Il presidente della Repubblica chiede al Csm un miglioramento “dell’efficienza del sistema” anche grazie al completamento “dell’informatizzazione del processo”.  Poi richiama, come più volte ha fatto, la questione  di  “comportamenti impropriamente protagonistici e iniziative di dubbia sostenibilità assunte nel corso degli anni da alcuni magistrati della pubblica accusa”.  Ma, anche alla luce delle polemiche di questi giorni e degli attacchi da parte di esponenti del governo ai magistrati, ribadisce che “l’autonomia e l’indipendenza dell’ordine giudiziario sono fondamentali” e si garantiscono solo con “comportamenti appropriati”. Esorta ad  evitare “cedimenti a esposizioni mediatiche o a tentazioni di missioni improprie”. Ciò non significa che i magistrati non hanno diritto di parola, così come pretendono Renzi ed alcuni ministri. Non a caso il capo dello Stato parla di “comportamenti appropriati”, poi ricorda che il Csm deve assicurare “obiettività, misura e imparzialità  senza farsi condizionare nelle sue scelte da logiche di appartenenza correntizia”.

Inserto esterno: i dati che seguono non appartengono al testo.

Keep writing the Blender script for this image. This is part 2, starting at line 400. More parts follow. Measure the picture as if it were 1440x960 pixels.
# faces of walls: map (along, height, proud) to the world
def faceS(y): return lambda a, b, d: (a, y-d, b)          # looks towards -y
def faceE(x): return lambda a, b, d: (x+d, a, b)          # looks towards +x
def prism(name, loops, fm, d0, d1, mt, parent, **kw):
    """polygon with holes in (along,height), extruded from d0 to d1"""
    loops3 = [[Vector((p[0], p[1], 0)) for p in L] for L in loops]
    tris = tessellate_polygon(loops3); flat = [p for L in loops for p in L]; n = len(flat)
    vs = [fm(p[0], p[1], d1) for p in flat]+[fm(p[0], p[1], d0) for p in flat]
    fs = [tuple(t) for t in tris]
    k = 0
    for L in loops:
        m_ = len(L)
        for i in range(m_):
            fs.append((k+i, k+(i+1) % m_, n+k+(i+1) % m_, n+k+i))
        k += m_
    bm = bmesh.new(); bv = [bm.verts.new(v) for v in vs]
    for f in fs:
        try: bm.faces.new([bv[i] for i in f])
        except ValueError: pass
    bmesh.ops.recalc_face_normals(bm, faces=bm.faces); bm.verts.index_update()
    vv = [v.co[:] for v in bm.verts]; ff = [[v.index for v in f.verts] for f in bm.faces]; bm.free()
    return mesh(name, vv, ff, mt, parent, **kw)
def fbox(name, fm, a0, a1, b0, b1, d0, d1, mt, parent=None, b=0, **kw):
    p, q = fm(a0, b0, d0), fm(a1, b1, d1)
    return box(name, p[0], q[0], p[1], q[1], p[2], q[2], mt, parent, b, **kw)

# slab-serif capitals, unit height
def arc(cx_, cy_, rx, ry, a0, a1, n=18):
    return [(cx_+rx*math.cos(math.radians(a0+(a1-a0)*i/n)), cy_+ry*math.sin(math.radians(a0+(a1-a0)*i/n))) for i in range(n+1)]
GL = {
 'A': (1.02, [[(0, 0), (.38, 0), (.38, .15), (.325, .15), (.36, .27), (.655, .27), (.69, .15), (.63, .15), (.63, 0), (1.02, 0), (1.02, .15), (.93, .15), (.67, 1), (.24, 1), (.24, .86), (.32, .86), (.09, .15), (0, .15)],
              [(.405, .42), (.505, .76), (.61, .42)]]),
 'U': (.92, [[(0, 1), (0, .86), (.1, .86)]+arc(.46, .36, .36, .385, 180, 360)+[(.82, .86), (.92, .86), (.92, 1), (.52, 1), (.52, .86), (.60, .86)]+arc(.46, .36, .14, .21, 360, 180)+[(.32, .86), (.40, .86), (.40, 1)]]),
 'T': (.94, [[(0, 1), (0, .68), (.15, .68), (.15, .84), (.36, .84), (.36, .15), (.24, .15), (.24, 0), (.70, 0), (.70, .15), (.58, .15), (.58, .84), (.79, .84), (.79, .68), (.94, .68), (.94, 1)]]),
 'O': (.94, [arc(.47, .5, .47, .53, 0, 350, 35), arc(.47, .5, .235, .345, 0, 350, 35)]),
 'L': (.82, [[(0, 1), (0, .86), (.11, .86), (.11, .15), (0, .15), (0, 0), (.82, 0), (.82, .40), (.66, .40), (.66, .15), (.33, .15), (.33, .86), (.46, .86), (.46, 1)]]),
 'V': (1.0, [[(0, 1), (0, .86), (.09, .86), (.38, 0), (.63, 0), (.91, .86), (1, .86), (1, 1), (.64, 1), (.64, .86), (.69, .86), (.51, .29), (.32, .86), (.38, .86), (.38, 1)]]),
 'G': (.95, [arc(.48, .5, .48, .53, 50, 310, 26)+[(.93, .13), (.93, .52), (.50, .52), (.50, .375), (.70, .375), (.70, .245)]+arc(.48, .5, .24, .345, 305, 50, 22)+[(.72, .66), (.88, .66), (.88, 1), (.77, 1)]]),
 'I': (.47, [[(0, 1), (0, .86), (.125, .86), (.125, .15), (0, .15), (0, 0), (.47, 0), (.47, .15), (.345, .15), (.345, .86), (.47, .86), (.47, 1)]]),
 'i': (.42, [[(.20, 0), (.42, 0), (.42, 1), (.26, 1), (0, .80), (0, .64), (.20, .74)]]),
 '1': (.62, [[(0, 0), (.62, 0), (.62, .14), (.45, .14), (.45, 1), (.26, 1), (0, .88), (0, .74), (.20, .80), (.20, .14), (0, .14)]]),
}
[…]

Denuncia interventi disorganici ispirati a situazione contingenti

Le correnti – precisa Napolitano – devono rimanere “ambiente qualificato di crescita e dibattito” e non lavorare per  “la mera difesa di istanze corporative”. Passa poi forse alla parte più delicata del suo intervento affrontando l’argomento governo e riforme. Dice che si avverte un clima “di superamento di logiche di conflitto frontale”, che l’esecutivo ha iniziato a lavorare, in sede parlamentare, sul fronte della giustizia con un percorso che intende proseguire mediante una pluralità di interventi.  Sottolinea che “un efficace e rapido funzionamento del sistema giudiziario è indispensabile per dare quelle certezze e garanzie di cui ha bisogno l’attività imprenditoriale per il recupero di competitività della nostra economia”. Poi una bacchettata. Napolitano avverte  che  le “innovazioni normative” nell’ambito della giustizia e della organizzazione dell’amministrazione giudiziaria “vanno decise con ponderazione, evitando interventi disorganici o ispirati a situazioni contingenti”. Appare evidente il richiamo agli annunciati provvedimenti  in conseguenza di “ Mafia Capitale” sui quali si sono appuntate proprio le critiche dell’Associazione nazionale magistrati.

Frequenti modifiche dei codici spesso improvvisate accentuano la crisi

Napolitano  ammonisce: “Le frequenti modifiche dei codici processuali spesso improvvisate e tecnicamente insoddisfacenti accentuano la crisi della giustizia, poiché il processo ha bisogno di regole certe e stabili”.  Non spetta al  Capo dello Stato, ha concluso, “suggerire o valutare disegni di riforma della giustizia”. Da qui un richiamo essenziale: “la definizione delle riforme è prerogativa del Parlamento nella dialettica tra maggioranza e opposizione, con l’apporto di qualificati apporti esterni a fini di ampia condivisione”.  Del Parlamento, non del governo.  Aggiungiamo noi che il Parlamento deve essere messo in grado di lavorare, di esprimersi, la dialettica, appunto di cui parla il Capo dello Stato. Che non si esprime con voti di fiducia a ripetizione su fantasiosi maxi emendamenti predisposti dal governo come è accaduto in questi giorni.